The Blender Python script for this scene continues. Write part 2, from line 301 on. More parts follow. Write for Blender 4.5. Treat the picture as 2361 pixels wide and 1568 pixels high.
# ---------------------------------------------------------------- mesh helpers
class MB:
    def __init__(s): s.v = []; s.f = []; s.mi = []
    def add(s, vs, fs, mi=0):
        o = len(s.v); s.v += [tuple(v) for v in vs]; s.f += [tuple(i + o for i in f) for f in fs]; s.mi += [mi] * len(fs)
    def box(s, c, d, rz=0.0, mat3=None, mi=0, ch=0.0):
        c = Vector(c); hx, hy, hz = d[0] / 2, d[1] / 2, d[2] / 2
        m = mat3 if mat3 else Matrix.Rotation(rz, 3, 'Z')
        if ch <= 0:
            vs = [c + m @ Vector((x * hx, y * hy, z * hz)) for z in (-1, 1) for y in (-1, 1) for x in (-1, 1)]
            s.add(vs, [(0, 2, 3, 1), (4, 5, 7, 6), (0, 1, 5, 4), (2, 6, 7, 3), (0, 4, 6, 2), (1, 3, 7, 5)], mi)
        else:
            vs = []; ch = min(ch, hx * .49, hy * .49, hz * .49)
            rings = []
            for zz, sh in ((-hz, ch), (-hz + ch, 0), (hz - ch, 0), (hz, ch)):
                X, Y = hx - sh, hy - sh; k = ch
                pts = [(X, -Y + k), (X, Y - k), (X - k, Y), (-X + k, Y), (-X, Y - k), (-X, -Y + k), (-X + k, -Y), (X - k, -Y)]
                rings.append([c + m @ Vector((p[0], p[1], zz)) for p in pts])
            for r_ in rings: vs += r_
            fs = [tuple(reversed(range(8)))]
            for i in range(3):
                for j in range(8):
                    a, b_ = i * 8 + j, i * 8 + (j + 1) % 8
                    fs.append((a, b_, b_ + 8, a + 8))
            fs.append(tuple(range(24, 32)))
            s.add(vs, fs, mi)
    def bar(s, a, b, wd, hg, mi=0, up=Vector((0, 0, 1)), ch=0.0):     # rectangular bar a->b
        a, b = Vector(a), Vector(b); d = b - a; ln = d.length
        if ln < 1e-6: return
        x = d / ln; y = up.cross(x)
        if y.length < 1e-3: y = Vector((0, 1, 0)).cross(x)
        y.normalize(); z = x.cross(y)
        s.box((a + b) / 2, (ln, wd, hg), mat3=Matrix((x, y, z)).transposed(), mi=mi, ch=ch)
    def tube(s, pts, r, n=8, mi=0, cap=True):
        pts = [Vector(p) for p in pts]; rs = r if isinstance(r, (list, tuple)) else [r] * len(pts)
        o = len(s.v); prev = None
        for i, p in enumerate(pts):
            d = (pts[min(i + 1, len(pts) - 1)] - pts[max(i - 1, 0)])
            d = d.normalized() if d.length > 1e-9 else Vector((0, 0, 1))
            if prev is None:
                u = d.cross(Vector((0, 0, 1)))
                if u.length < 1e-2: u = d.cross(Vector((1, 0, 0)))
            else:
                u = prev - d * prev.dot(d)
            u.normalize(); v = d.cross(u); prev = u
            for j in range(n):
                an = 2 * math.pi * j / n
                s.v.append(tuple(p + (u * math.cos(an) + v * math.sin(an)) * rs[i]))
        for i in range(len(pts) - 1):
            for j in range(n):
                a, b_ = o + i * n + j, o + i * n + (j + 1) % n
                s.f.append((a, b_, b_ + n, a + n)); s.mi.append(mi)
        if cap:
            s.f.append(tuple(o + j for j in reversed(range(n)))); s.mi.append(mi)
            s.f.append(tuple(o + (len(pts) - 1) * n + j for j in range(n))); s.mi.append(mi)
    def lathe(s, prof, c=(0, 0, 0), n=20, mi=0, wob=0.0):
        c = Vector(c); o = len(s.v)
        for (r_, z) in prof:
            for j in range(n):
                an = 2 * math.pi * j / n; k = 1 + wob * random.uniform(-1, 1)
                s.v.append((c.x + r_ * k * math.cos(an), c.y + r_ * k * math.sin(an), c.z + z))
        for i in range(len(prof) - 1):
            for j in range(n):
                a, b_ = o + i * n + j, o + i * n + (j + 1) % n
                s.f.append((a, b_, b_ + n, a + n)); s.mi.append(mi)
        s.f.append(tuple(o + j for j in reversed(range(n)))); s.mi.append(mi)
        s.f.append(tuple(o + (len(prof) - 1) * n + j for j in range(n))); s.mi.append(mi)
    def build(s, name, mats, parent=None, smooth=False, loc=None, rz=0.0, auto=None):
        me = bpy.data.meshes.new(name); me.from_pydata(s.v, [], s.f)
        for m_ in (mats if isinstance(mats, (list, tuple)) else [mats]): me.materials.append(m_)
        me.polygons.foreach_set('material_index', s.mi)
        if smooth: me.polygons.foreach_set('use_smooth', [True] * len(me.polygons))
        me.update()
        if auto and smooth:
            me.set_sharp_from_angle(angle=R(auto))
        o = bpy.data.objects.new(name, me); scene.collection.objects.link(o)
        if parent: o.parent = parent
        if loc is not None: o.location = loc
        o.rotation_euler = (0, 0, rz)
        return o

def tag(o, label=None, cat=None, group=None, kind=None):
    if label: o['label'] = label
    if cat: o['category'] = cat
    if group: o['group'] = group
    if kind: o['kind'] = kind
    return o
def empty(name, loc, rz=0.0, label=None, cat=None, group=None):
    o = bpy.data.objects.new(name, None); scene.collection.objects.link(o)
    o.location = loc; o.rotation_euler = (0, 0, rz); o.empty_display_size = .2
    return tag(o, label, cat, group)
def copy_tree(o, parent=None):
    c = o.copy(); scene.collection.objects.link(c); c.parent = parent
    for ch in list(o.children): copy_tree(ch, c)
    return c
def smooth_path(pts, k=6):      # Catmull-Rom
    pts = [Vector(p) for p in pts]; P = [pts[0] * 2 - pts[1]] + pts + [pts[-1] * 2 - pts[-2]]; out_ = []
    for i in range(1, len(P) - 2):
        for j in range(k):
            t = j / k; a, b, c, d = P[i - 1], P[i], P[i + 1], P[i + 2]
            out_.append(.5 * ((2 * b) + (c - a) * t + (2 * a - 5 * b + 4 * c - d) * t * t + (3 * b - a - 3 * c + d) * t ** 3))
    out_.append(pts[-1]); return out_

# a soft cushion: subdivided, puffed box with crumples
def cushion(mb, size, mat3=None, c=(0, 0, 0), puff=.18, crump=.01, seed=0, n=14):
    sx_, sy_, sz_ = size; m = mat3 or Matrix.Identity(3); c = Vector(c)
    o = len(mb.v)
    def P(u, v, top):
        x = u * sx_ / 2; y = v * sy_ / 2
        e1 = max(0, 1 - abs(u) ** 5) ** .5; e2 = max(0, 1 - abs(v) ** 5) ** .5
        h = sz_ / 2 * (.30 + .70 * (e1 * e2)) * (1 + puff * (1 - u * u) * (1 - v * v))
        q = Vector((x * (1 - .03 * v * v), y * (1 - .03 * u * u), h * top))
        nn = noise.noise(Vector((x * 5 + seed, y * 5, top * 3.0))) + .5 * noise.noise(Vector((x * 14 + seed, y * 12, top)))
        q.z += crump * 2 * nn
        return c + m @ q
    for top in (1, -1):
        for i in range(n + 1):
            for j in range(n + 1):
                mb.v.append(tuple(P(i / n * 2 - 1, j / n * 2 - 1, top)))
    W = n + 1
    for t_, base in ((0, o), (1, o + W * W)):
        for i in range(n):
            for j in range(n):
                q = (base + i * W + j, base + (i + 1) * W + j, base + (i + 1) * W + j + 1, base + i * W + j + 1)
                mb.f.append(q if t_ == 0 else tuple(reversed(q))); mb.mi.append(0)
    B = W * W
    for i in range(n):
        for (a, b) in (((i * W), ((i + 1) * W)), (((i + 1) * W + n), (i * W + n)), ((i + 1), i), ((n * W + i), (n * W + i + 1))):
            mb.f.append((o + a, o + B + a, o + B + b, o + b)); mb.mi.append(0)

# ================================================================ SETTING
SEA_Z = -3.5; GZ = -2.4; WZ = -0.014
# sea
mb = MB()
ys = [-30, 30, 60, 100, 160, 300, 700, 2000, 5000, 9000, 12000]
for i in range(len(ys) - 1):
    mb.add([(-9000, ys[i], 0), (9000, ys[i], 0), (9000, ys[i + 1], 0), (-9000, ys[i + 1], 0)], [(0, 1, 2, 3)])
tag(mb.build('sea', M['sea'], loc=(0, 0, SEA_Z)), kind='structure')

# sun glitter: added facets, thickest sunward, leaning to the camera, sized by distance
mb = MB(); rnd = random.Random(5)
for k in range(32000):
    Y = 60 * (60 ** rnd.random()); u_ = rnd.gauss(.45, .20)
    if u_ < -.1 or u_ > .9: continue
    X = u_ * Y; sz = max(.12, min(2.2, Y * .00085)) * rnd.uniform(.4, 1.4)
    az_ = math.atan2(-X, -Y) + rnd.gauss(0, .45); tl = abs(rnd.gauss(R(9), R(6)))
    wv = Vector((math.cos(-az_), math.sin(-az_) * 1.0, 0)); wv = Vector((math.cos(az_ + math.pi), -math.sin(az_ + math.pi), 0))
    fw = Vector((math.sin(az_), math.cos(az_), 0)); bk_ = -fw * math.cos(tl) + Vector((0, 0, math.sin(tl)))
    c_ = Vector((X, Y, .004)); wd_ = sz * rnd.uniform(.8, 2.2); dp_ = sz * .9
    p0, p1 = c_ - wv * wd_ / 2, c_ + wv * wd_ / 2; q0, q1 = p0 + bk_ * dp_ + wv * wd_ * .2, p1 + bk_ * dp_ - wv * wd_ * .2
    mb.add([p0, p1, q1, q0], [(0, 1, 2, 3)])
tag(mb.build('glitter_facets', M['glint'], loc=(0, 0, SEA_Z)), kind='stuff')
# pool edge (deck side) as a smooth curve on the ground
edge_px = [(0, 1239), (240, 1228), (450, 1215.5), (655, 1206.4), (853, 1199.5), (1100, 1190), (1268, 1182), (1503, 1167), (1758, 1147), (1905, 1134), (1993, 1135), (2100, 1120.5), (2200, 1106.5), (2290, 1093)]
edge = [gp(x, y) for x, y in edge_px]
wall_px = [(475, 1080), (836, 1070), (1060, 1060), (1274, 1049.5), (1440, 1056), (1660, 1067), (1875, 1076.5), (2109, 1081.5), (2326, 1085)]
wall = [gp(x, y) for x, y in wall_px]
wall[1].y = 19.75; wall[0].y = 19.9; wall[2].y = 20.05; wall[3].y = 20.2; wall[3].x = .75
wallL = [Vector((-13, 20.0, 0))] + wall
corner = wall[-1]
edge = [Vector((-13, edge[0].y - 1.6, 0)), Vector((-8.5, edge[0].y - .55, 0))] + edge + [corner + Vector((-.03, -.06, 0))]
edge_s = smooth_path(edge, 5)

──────

--- Exercise directions ---
Extract the lines above from the one containing "0, SEA_Z)), kind='structure')" to the last line, both included, exactly as written.

--- Worked answer ---
tag(mb.build('sea', M['sea'], loc=(0, 0, SEA_Z)), kind='structure')

# sun glitter: added facets, thickest sunward, leaning to the camera, sized by distance
mb = MB(); rnd = random.Random(5)
for k in range(32000):
    Y = 60 * (60 ** rnd.random()); u_ = rnd.gauss(.45, .20)
    if u_ < -.1 or u_ > .9: continue
    X = u_ * Y; sz = max(.12, min(2.2, Y * .00085)) * rnd.uniform(.4, 1.4)
    az_ = math.atan2(-X, -Y) + rnd.gauss(0, .45); tl = abs(rnd.gauss(R(9), R(6)))
    wv = Vector((math.cos(-az_), math.sin(-az_) * 1.0, 0)); wv = Vector((math.cos(az_ + math.pi), -math.sin(az_ + math.pi), 0))
    fw = Vector((math.sin(az_), math.cos(az_), 0)); bk_ = -fw * math.cos(tl) + Vector((0, 0, math.sin(tl)))
    c_ = Vector((X, Y, .004)); wd_ = sz * rnd.uniform(.8, 2.2); dp_ = sz * .9
    p0, p1 = c_ - wv * wd_ / 2, c_ + wv * wd_ / 2; q0, q1 = p0 + bk_ * dp_ + wv * wd_ * .2, p1 + bk_ * dp_ - wv * wd_ * .2
    mb.add([p0, p1, q1, q0], [(0, 1, 2, 3)])
tag(mb.build('glitter_facets', M['glint'], loc=(0, 0, SEA_Z)), kind='stuff')
# pool edge (deck side) as a smooth curve on the ground
edge_px = [(0, 1239), (240, 1228), (450, 1215.5), (655, 1206.4), (853, 1199.5), (1100, 1190), (1268, 1182), (1503, 1167), (1758, 1147), (1905, 1134), (1993, 1135), (2100, 1120.5), (2200, 1106.5), (2290, 1093)]
edge = [gp(x, y) for x, y in edge_px]
wall_px = [(475, 1080), (836, 1070), (1060, 1060), (1274, 1049.5), (1440, 1056), (1660, 1067), (1875, 1076.5), (2109, 1081.5), (2326, 1085)]
wall = [gp(x, y) for x, y in wall_px]
wall[1].y = 19.75; wall[0].y = 19.9; wall[2].y = 20.05; wall[3].y = 20.2; wall[3].x = .75
wallL = [Vector((-13, 20.0, 0))] + wall
corner = wall[-1]
edge = [Vector((-13, edge[0].y - 1.6, 0)), Vector((-8.5, edge[0].y - .55, 0))] + edge + [corner + Vector((-.03, -.06, 0))]
edge_s = smooth_path(edge, 5)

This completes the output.